I’ve been thinking a lot about how grief gets framed. How the question is almost always, “Who did you lose?”
And sure, that’s part of it. But more and more, I find myself drawn to different questions. Deeper ones:
What did that loss do to you?
What did it change?
What got rewritten quietly, invisibly, permanently?
Real questions based on what I keep hearing in the stories people bring to me.
It’s not always a person they’re grieving. Sometimes it’s what that person represented. Or who they were when that person was alive.
Sometimes it’s a version of safety, or identity, or possibility that collapsed in the wake of what happened.
And the ache of that lingers.
I’m thinking about the woman who lost her father and suddenly realized she had no one left who remembered her childhood. And the person who ended a friendship after years of silence and is now feeling all the things that never got said. I spoke with the daughter who walked away from a complicated parent and is grieving not just the parent, but the dream of who they might’ve been.
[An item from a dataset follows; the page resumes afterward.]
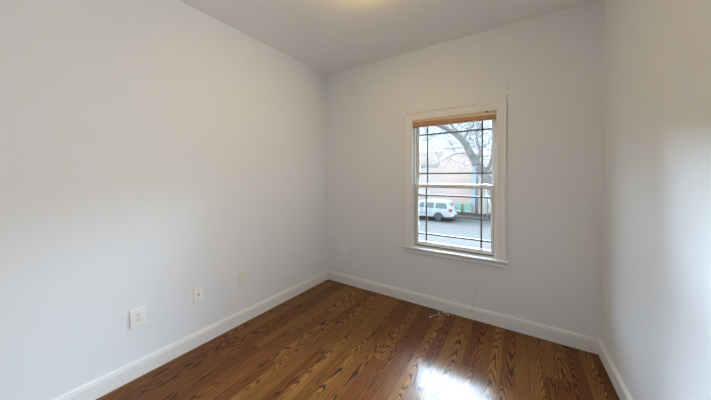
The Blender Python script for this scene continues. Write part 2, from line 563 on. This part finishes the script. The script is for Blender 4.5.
    # sash latch on the meeting rail
    bm = bmesh.new()
    box(bm, 1.885, 1.925, 0.048, 0.078, 1.306, 1.311, .001, 1)
    lathe(bm, [(0.0, 1.311), (0.009, 1.311), (0.009, 1.317), (0.0, 1.318)], 12, c=(1.905, 0.063, 0))
    box(bm, 1.898, 1.912, 0.040, 0.066, 1.3165, 1.3205, .001, 1)
    obj('sash_latch', bm, M['vinyl'], lo)
build_window('window_1', 'white double hung window with dark grilles and a raised blind', (0, 0, 0), 0)
build_window('added_window', 'unseen white double hung window added in the right wall for fill light', (RW + math.sin(0.0208) * OFF2, -math.cos(0.0208) * OFF2, 0), -math.pi / 2 + 0.0208)  # added out of view so fill light reaches the left wall

# ------------------------------------------------------------------ blind
bl = thing('wooden_blind', 'tan wooden slat blind raised to the head of the window', 'blind', (1.595, 0.012, 1.915))
def lb(x0, x1, y0, y1, z0, z1, b=.001):     # blind-local box given in world numbers
    return BOX(x0 - 1.595, x1 - 1.595, y0 - 0.012, y1 - 0.012, z0 - 1.915, z1 - 1.915, bev=b, seg=1)
obj('head_rail', lb(1.201, 1.989, -0.008, 0.026, 1.982, 2.001), M['bamboo2'], bl)
obj('backing_strip', lb(1.204, 1.986, -0.002, 0.024, 1.945, 1.982), M['blindcord'], bl)['label'] = 'pale ivory strip between the head rail and the slats'
bm = bmesh.new()
rs = random.Random(3)
nz = 10
for k in range(nz):
    # the raised slats hang a little lower towards the right
    zl, zr = 1.975 - k * .0042, 1.958 - k * .0026
    j = rs.uniform(-.003, .003)
    x0_, x1_ = 1.202 + rs.uniform(0, .005) - 1.595, 1.988 - rs.uniform(0, .005) - 1.595
    prism(bm, [(x0_, zl - .0034 - 1.915), (x1_, zr - .0028 - 1.915), (x1_, zr - 1.915), (x0_, zl - 1.915)], lambda p, t: V((p[0], t, p[1])), -0.032 + j, -0.002 + j)
obj('slats', bm, M['bamboo'], bl)['label'] = 'stack of thin orange brown slats'
bm = bmesh.new()
box(bm, 1.202 - 1.595, 1.988 - 1.595, -0.030, 0.008, 0.001, 0.018, .004, 2)
obj('bottom_rail', bm, M['bamboo3'], bl)['label'] = 'rusty brown bottom rail'
for xx in (1.30, 1.595, 1.89):
    bm = bmesh.new()
    tube(bm, [(xx - 1.595, -0.0365, 0.066), (xx - 1.595, -0.0375, 0.045), (xx - 1.595, -0.0335, 0.014)], .0016, 6)
    obj('ladder_cord', bm, M['blindcord'], bl)
bm = bmesh.new()
box(bm, 1.905 - 1.595, 1.930 - 1.595, -0.030, -0.020, 0.070, 0.082, .002, 1)
tube(bm, [(1.917 - 1.595, -0.030, 0.076), (1.917 - 1.595, -0.035, 0.076)], .004, 8)
obj('cord_lock', bm, M['gap_lock'], bl)

# bare strip on top of the casing
bm = bmesh.new()
prism(bm, [(1.128, 2.0722), (1.862, 2.0722), (1.862, 2.0765), (1.500, 2.0772), (1.128, 2.0768)], lambda p, t: V((p[0], t, p[1])), -0.016, -0.0005)
tag(obj('wood_strip', bm, M['strip']), 'thin bare tan wood strip lying along the top of the window casing', 'wood strip')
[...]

And every week I talk with men and woman whose body can no longer do what they used to, and they’re mourning the self they didn’t know they’d already started losing.
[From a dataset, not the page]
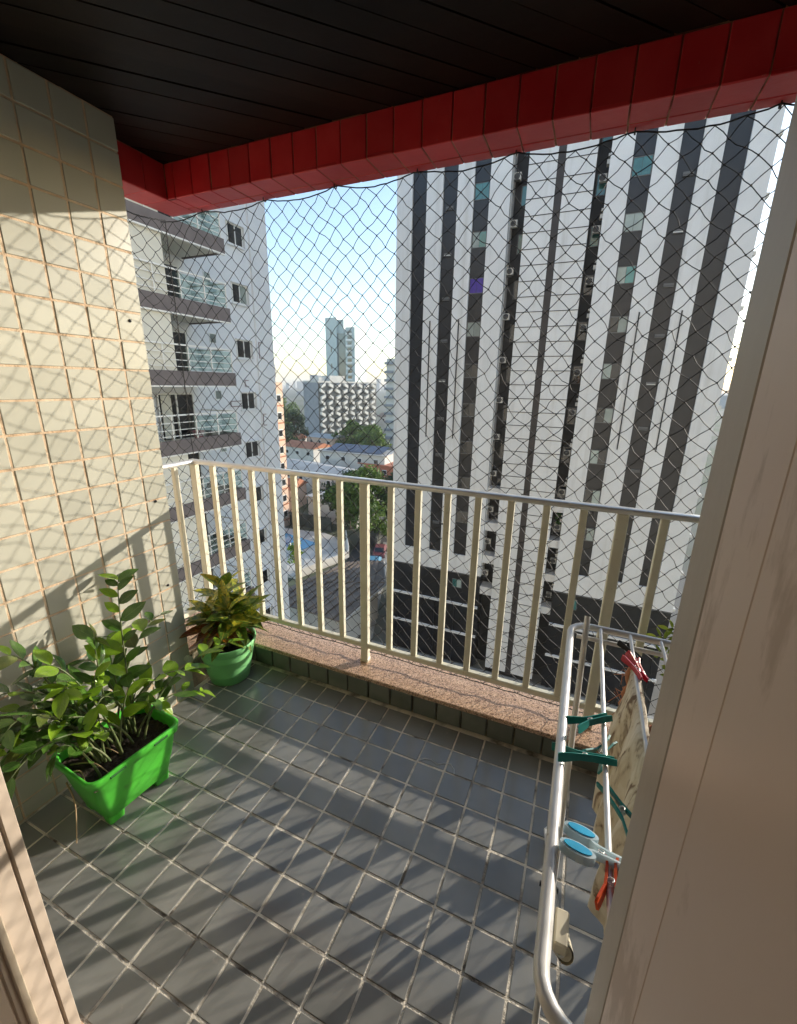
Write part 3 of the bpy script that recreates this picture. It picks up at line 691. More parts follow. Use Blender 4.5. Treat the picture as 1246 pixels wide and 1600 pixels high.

None of those are headline-worthy griefs. They don’t get much attention, but they’re real. And they stay with us.
I’ve experienced and witnessed how they change the way we show up in our relationships and the way we imagine the future. And they even change how safe we feel in our own bodies and timelines.
So maybe the better questions are:
What has grief taken from you besides what’s obvious?
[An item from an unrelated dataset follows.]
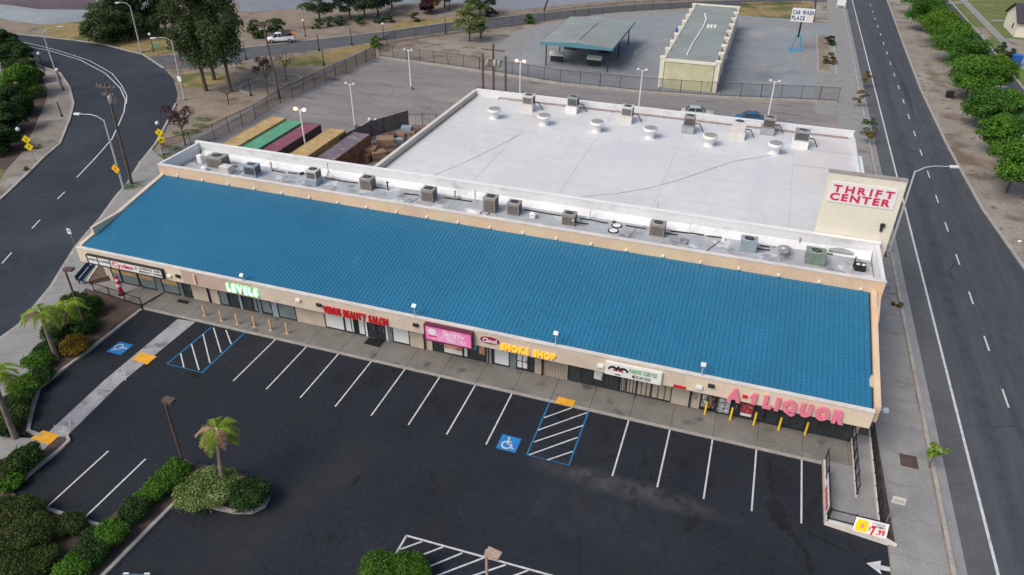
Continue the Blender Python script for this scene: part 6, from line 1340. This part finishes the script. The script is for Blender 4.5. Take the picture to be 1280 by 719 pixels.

What has it shifted in how you move through the world?
What has it softened? What has it stripped away? What has it asked of you?
And I think just as importantly,
What has it made you see more clearly than ever before?
Final thought: the next time someone asks “Who did you lose?”and you feel that hesitation rise in your throat (like it does in mine), remember, you don’t have to name a person for your grief to be valid. You just have to know that something mattered. And now, something’s different.